Artur Mas says a Constitutional Court ruling against independence will not change his plans.

Artur Mas
Catalan regional president Artur Mas makes a speech in Barcelona, July 20 (CDC)

Catalonia has vowed to press ahead with its plan to break away from Spain even though the country’s Constitutional Court had ruled its independence agenda unlawful.

“Legally, it is clear that the Catalan parliament’s resolution is now annulled,” Artur Mas, the head of the regional government, admits.

But politically it is not, because the will of the parliament cannot be annulled.

Separatist parties formally vowed to create an independent republic in November after winning a majority of the seats in Catalonia’s legislature. Their plan is to declare independence within eighteen months.

No right

The parties got only 48 percent support in the election, however, and the central government in Madrid is adamant that the region — Spain’s richest — has no right to break away.
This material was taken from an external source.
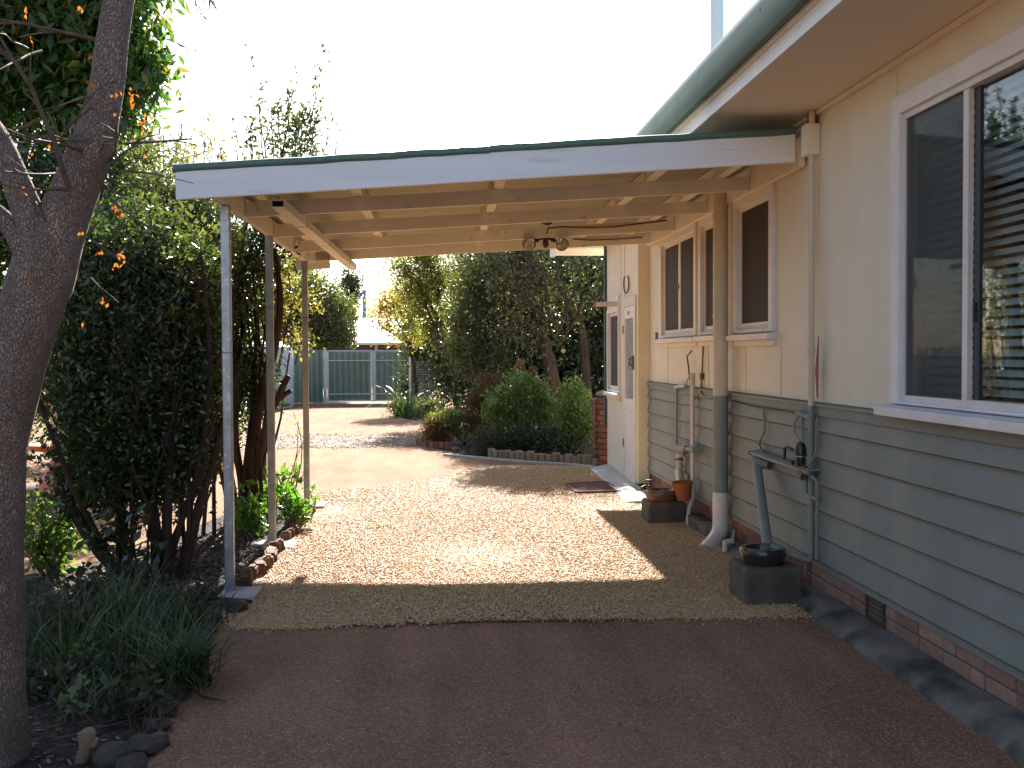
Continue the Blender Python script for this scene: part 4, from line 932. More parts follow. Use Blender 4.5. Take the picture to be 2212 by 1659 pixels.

“What is at stake here is the essence of our democracy, the respect for the sovereignty of the people and the unity of the nation,” said Prime Minister Mariano Rajoy last month.

His conservative People’s Party filed a suit against the Catalan independence law. The court was unusually quick to reach a decision and argued that the regional parliament “cannot set itself up as a source of legal and political legitimacy to the point of assuming the authority to violate the constitutional order.”

Autonomy statute

The same court earlier blocked an independence referendum and threw out most of Catalonia’s autonomy statute in 2010 in a suit that was also brought by Rajoy’s People’s Party.

At the time, just one in five Catalans wanted to secede from Spain. Now nearly one in two does.